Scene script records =
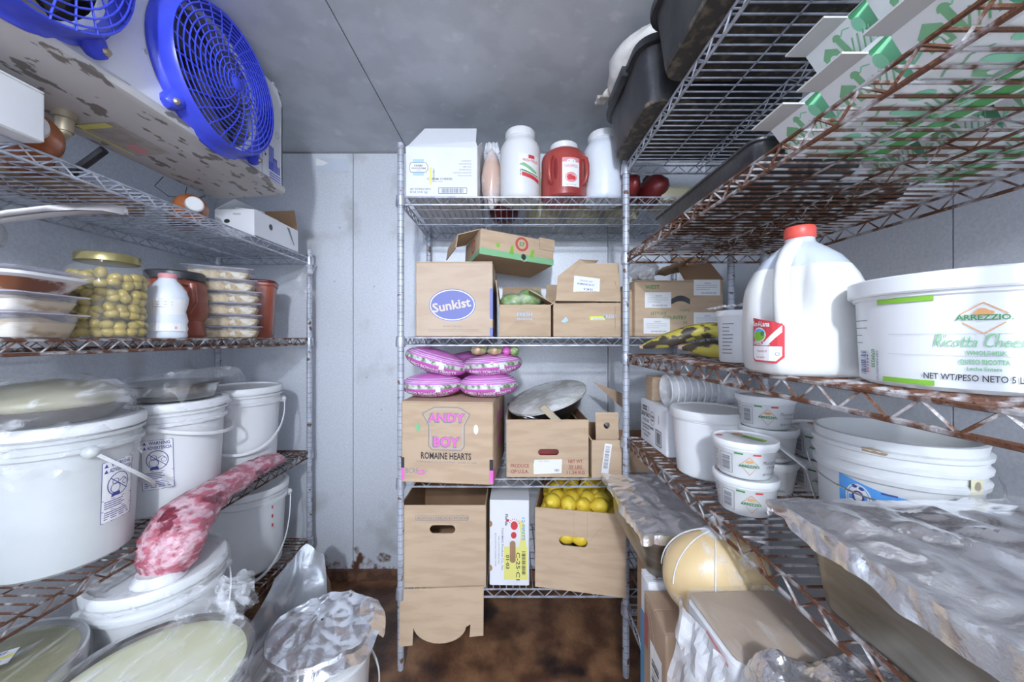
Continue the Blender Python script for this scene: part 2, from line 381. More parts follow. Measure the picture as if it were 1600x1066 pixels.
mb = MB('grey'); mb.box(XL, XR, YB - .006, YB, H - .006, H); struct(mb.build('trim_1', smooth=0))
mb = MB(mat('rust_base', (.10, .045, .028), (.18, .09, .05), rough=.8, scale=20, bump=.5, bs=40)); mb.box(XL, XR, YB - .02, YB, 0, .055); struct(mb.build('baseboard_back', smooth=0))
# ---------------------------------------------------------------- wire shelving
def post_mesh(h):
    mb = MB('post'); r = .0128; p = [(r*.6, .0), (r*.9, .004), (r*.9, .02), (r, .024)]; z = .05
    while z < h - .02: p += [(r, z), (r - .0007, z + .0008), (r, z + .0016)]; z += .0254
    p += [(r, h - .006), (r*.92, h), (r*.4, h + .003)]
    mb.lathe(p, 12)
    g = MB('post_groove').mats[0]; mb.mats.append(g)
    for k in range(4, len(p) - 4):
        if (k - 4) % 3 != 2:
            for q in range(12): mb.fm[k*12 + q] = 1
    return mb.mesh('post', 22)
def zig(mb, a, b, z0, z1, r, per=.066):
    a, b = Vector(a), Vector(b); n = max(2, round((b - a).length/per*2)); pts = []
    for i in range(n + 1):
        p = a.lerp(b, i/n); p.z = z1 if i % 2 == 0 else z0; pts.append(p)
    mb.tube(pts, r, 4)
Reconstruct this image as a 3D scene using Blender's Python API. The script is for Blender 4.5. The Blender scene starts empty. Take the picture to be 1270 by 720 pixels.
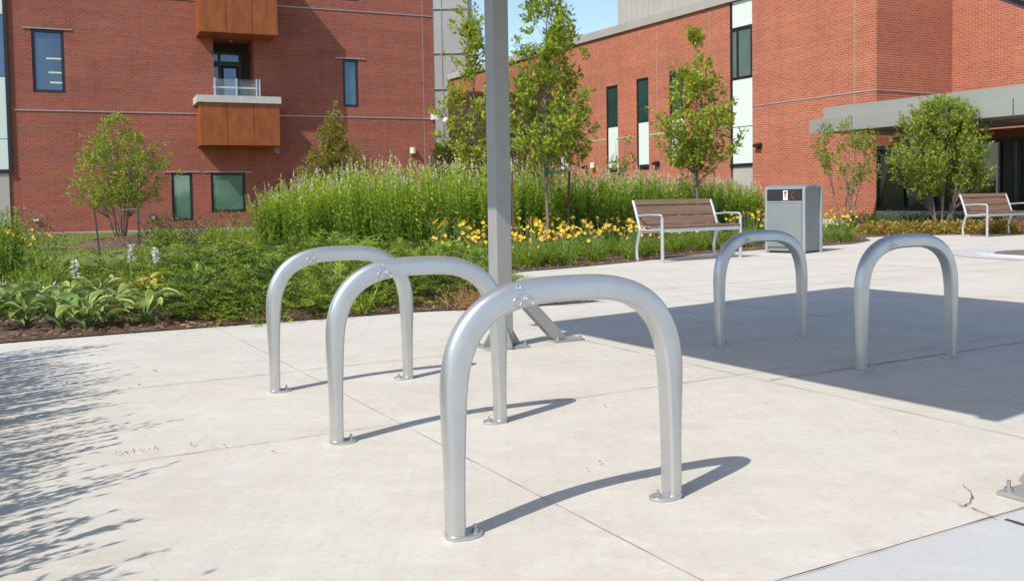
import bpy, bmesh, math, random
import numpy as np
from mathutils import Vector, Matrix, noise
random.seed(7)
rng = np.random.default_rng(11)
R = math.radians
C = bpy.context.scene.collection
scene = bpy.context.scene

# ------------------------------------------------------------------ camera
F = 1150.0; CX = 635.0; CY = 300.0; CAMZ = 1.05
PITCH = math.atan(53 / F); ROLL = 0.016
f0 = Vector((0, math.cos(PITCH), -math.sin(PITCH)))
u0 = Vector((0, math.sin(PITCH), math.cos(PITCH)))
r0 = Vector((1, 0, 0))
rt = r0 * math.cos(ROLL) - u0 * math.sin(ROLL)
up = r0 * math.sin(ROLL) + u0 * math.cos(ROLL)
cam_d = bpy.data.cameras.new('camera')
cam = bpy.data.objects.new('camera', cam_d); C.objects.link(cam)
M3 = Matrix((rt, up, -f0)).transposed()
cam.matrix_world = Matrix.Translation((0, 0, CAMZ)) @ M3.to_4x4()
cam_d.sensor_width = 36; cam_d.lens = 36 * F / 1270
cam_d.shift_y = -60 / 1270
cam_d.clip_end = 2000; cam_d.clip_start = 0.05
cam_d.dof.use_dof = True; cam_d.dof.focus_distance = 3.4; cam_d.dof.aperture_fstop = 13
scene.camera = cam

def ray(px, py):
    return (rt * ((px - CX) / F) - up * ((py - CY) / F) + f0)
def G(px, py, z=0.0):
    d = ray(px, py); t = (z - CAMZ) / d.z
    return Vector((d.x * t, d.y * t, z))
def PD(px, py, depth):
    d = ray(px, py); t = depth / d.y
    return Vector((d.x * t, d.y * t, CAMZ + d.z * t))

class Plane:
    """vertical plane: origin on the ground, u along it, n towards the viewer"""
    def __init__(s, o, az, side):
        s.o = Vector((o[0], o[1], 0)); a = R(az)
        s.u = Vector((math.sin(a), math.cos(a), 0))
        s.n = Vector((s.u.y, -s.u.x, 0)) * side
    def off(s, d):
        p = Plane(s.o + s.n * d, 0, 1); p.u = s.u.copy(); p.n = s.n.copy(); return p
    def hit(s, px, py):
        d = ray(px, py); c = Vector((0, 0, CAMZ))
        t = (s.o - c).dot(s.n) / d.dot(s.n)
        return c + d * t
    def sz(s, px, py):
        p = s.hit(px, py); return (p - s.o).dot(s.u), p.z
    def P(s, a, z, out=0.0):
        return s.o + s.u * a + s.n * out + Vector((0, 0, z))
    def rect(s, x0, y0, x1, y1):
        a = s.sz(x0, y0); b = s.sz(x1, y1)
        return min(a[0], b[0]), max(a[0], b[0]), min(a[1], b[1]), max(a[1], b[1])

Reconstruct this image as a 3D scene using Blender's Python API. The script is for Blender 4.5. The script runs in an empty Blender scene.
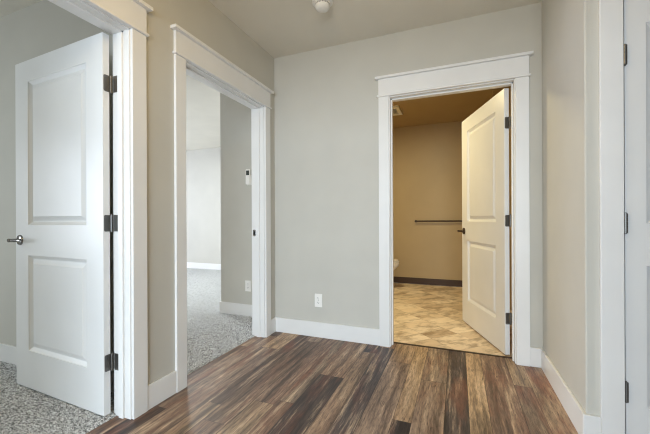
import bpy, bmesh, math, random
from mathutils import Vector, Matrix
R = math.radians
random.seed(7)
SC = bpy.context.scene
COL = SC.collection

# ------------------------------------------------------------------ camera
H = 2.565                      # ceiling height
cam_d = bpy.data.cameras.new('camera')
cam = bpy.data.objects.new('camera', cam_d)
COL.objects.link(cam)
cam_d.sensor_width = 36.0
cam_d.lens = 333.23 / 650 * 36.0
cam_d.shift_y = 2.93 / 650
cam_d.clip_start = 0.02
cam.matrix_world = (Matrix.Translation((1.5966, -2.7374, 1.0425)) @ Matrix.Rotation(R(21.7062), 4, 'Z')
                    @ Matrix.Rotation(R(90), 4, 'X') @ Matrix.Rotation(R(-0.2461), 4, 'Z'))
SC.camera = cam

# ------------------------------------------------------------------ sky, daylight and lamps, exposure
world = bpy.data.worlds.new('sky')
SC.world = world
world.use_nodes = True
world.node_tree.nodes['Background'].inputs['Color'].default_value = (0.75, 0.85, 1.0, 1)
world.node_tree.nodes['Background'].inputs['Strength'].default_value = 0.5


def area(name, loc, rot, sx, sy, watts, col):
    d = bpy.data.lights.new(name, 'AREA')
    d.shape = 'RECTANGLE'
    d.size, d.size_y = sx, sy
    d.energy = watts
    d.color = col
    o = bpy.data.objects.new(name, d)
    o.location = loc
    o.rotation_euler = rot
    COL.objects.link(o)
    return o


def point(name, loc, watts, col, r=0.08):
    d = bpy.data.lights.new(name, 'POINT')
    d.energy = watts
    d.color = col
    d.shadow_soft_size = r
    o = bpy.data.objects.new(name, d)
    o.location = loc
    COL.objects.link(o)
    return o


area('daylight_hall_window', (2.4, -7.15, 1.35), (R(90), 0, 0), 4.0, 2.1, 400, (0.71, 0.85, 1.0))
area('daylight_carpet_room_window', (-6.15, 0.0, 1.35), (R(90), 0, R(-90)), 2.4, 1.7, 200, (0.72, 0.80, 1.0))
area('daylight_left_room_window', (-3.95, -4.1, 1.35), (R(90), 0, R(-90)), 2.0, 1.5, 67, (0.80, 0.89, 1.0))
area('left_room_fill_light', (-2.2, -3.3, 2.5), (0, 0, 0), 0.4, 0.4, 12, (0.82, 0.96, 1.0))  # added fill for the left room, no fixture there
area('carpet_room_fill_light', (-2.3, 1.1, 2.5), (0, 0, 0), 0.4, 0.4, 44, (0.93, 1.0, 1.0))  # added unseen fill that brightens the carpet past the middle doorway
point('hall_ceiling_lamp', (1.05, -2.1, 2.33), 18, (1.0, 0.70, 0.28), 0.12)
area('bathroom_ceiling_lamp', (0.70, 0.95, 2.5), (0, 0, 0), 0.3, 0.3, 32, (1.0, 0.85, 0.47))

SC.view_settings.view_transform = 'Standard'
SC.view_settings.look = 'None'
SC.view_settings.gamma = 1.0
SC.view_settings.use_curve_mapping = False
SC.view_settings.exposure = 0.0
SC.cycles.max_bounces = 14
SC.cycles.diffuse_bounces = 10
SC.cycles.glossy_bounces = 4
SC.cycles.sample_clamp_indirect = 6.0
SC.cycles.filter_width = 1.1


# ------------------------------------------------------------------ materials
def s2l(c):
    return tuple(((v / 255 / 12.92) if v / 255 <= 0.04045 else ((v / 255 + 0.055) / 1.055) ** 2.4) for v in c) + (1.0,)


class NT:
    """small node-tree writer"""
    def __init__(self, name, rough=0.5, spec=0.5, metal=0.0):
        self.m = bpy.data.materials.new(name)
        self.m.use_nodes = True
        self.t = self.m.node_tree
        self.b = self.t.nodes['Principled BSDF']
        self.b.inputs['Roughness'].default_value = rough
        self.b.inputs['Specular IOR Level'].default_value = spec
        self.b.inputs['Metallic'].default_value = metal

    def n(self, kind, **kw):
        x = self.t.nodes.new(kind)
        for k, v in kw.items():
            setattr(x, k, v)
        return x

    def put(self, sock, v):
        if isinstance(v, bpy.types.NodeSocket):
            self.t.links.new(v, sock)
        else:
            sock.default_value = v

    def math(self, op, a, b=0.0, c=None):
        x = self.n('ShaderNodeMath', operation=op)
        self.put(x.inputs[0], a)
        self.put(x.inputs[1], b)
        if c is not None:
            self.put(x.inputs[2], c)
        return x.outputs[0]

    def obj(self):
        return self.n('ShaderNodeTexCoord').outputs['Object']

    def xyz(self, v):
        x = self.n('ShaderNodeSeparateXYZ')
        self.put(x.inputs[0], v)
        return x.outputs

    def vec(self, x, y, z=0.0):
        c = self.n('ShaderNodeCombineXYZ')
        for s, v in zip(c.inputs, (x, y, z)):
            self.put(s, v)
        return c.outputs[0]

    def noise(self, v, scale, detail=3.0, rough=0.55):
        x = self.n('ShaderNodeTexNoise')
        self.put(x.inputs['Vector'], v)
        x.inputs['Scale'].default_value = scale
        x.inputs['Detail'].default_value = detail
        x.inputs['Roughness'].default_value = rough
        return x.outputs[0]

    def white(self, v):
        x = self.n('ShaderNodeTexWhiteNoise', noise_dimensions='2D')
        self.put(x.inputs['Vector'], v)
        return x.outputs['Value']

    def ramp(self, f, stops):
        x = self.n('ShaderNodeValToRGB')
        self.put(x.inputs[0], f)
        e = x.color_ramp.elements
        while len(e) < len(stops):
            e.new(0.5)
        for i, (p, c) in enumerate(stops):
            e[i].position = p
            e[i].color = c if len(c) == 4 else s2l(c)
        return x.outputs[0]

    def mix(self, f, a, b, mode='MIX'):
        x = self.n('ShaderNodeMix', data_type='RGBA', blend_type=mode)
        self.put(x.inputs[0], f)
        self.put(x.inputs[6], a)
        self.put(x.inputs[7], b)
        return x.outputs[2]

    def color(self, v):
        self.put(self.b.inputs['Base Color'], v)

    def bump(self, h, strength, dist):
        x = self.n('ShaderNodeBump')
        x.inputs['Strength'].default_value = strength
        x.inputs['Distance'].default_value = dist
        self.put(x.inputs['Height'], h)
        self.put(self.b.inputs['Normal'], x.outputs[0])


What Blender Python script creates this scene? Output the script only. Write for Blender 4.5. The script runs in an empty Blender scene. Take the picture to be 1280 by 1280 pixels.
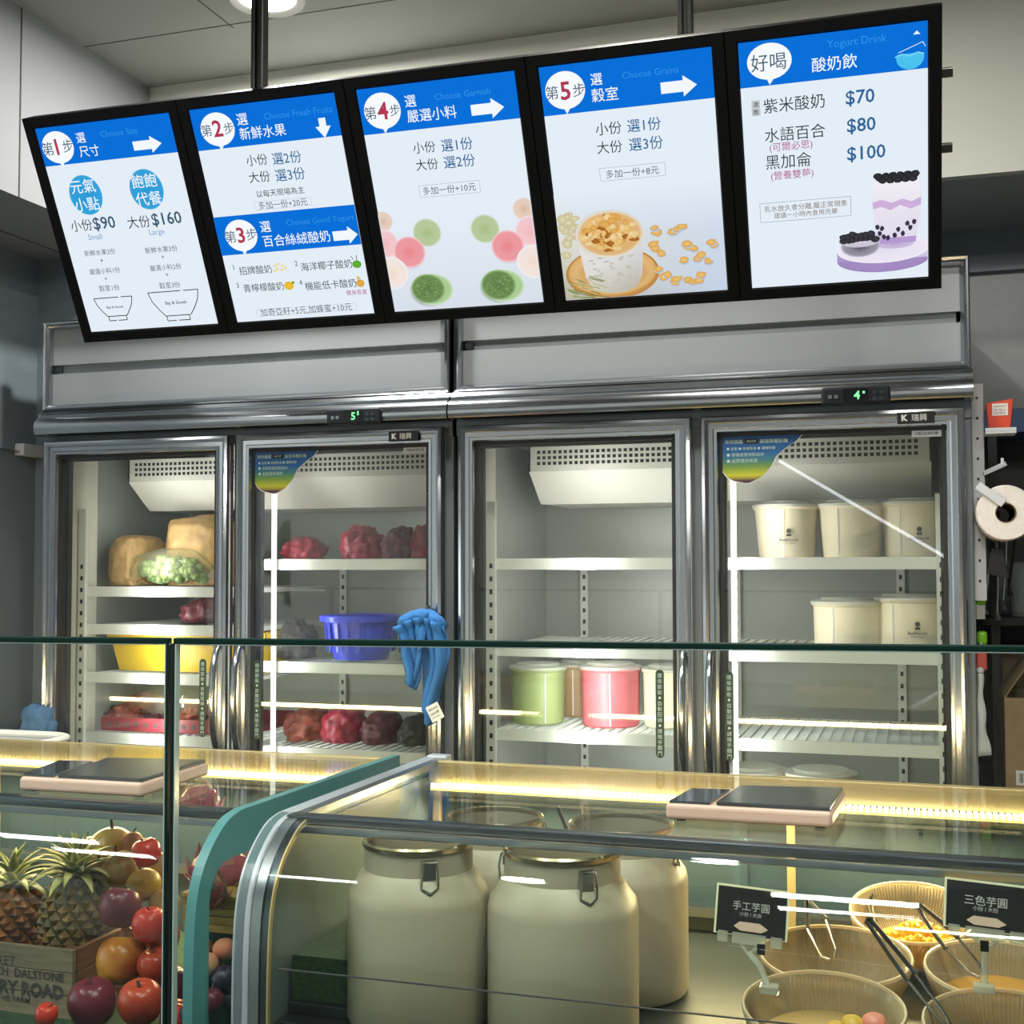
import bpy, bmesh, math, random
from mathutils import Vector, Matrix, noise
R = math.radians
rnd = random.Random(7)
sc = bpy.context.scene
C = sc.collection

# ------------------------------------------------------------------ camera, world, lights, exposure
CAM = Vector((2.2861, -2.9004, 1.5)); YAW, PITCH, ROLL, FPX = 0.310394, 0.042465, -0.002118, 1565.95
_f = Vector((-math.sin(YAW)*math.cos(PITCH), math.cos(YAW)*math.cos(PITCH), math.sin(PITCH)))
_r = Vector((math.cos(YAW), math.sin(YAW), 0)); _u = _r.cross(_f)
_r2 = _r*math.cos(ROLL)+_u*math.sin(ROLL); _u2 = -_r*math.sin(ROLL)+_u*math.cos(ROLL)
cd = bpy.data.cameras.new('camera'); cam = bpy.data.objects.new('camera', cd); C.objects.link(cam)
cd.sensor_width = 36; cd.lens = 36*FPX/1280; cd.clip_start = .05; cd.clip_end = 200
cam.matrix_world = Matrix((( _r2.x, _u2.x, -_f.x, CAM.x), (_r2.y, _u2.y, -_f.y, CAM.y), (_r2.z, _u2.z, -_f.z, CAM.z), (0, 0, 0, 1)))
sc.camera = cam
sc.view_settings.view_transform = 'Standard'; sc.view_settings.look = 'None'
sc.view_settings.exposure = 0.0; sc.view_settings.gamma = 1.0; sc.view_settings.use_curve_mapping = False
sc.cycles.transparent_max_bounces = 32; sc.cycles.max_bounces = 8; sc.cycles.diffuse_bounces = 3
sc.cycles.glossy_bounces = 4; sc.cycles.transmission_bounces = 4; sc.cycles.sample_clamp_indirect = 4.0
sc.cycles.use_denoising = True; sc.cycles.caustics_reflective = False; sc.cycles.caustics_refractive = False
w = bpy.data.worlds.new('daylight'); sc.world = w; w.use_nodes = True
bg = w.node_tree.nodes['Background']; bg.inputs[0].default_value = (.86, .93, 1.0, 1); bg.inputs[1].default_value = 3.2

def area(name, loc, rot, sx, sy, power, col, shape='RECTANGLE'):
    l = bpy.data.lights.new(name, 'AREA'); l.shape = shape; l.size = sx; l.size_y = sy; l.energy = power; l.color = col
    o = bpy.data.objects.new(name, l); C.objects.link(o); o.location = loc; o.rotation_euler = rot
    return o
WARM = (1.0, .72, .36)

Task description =
Hand back the exact lines from the start of the entries to the line with "scene = bpy.context.scene", both ends kept and pictures left out.

Solution for this problem =
Continue the Blender Python script for this scene: part 2, from line 381. More parts follow. Measure the picture as if it were 1600x1066 pixels.
mb = MB('grey'); mb.box(XL, XR, YB - .006, YB, H - .006, H); struct(mb.build('trim_1', smooth=0))
mb = MB(mat('rust_base', (.10, .045, .028), (.18, .09, .05), rough=.8, scale=20, bump=.5, bs=40)); mb.box(XL, XR, YB - .02, YB, 0, .055); struct(mb.build('baseboard_back', smooth=0))
# ---------------------------------------------------------------- wire shelving
def post_mesh(h):
    mb = MB('post'); r = .0128; p = [(r*.6, .0), (r*.9, .004), (r*.9, .02), (r, .024)]; z = .05
    while z < h - .02: p += [(r, z), (r - .0007, z + .0008), (r, z + .0016)]; z += .0254
    p += [(r, h - .006), (r*.92, h), (r*.4, h + .003)]
    mb.lathe(p, 12)
    g = MB('post_groove').mats[0]; mb.mats.append(g)
    for k in range(4, len(p) - 4):
        if (k - 4) % 3 != 2:
            for q in range(12): mb.fm[k*12 + q] = 1
    return mb.mesh('post', 22)
def zig(mb, a, b, z0, z1, r, per=.066):
    a, b = Vector(a), Vector(b); n = max(2, round((b - a).length/per*2)); pts = []
    for i in range(n + 1):
        p = a.lerp(b, i/n); p.z = z1 if i % 2 == 0 else z0; pts.append(p)
    mb.tube(pts, r, 4)
Reconstruct this image as a 3D scene using Blender's Python API. The script is for Blender 4.5. The Blender scene starts empty. Take the picture to be 1270 by 720 pixels.
import bpy, bmesh, math, random
import numpy as np
from mathutils import Vector, Matrix, noise
random.seed(7)
rng = np.random.default_rng(11)
R = math.radians
C = bpy.context.scene.collection
scene = bpy.context.scene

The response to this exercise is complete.